The Promise and Perils of Grexit

The creditors may have won this round, but Greece’s financial woes are far from resolved. After the next financial crisis, it could still find itself out of the EU. If the Greek parliament fails to endorse the deal just agreed to by its president, “Grexit” could happen even earlier. And that could be the Black Swan event that ultimately breaks up the EU. It might be in the interests of the creditors to consider a debt jubilee to avoid that result, just as the Allies felt it was in their interests to expunge German debts after World War II.

For Greece, leaving the EU may be perilous; but it opens provocative possibilities. The government could nationalize its insolvent banks along with its central bank, and start generating the credit the country desperately needs to get back on its feet. If it chose, it could do this while still using the euro, just as Ecuador uses the US dollar without being part of the US. (For more on how this could work, see here.)

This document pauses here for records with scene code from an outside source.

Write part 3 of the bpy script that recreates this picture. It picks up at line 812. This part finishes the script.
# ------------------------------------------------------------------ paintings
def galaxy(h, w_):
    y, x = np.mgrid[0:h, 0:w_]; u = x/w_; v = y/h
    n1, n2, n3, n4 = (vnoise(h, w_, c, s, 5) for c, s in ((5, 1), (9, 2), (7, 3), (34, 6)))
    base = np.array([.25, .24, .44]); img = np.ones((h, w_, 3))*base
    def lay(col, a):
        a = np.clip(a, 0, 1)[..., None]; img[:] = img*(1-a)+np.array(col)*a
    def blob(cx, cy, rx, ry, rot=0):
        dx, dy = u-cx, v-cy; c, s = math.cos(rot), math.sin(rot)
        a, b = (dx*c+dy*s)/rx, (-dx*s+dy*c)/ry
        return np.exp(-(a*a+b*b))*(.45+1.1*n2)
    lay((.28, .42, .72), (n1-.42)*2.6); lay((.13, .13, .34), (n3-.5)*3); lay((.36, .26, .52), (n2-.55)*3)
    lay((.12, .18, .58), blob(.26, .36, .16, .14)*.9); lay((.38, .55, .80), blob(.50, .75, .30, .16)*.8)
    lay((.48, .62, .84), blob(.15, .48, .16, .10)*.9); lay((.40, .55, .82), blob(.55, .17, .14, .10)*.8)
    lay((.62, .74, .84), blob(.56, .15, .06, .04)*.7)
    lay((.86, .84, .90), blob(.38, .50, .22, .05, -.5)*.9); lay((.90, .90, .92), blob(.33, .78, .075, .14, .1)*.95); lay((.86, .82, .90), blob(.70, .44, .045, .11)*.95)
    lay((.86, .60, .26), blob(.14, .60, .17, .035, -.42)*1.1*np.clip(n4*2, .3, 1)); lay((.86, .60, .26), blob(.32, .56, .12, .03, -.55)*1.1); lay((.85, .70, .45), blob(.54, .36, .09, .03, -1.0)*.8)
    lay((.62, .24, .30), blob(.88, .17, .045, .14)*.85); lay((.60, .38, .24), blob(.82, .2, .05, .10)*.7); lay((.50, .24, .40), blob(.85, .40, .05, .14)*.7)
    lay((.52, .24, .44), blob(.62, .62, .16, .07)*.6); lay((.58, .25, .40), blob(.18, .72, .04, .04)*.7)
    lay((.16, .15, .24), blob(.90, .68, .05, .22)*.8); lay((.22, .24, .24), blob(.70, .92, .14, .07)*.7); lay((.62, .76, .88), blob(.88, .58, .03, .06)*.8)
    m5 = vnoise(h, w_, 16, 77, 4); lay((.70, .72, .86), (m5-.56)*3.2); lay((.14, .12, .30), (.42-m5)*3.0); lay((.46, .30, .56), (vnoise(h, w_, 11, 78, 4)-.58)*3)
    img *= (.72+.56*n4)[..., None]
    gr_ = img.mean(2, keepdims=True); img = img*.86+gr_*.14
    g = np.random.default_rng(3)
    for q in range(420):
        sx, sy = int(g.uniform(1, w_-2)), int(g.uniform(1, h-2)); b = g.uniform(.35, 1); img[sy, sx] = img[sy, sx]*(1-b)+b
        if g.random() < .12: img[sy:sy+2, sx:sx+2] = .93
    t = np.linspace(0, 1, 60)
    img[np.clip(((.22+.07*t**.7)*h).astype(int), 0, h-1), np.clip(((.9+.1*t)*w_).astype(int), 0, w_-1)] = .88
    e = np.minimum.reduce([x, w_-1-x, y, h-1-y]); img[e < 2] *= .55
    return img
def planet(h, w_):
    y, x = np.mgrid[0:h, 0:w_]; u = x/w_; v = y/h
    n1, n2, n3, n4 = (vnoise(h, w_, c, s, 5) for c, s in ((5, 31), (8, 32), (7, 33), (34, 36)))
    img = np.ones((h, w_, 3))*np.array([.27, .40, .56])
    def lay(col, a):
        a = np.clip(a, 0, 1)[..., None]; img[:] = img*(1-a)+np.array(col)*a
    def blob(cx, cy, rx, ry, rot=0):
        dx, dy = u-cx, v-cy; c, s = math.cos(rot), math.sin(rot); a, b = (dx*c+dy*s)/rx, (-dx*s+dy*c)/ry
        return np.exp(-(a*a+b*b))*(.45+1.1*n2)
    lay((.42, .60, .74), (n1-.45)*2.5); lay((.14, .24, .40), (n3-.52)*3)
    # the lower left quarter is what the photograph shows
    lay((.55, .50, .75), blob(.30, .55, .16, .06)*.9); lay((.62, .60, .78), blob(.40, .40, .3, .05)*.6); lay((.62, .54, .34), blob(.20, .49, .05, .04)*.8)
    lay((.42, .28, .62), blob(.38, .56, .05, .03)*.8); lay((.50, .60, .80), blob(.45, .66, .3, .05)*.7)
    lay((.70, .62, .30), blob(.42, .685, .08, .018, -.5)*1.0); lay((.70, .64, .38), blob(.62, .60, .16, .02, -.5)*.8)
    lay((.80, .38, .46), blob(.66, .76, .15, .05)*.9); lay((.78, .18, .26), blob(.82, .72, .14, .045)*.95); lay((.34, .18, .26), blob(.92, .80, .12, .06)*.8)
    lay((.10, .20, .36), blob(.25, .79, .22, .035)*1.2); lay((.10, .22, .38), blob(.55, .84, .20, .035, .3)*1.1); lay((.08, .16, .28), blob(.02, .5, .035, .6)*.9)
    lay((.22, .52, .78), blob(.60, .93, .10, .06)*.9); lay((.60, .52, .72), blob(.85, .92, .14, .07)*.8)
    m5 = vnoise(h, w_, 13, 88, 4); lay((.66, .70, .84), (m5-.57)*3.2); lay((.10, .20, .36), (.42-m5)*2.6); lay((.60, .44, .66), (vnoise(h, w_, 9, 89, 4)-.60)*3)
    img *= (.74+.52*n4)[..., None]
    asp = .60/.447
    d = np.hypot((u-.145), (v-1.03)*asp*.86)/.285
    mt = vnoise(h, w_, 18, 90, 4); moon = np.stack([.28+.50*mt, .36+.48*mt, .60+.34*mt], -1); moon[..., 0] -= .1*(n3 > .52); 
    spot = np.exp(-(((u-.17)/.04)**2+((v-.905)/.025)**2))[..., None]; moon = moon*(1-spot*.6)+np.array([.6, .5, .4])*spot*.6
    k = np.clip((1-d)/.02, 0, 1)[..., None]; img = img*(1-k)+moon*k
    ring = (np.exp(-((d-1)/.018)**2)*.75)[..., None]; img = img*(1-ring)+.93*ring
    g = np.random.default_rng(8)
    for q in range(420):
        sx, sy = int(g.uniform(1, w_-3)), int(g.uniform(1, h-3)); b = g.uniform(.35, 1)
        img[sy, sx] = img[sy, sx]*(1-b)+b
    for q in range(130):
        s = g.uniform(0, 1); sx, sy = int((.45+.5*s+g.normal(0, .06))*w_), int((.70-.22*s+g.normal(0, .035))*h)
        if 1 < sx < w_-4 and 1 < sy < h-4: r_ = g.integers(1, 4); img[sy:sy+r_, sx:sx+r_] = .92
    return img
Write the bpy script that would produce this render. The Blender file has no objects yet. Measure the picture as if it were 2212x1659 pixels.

If Greece switches to drachmas, the funding possibilities are even greater. It could generate the money for a national dividend, guaranteed employment for all, expanded social services, and widespread investment in infrastructure, clean energy, and local business. Freed from its Eurocrat oppressors, Greece could model for the world what can be achieved by a sovereign country using publicly-owned banks and publicly-issued currency for the benefit of its own economy and its own people.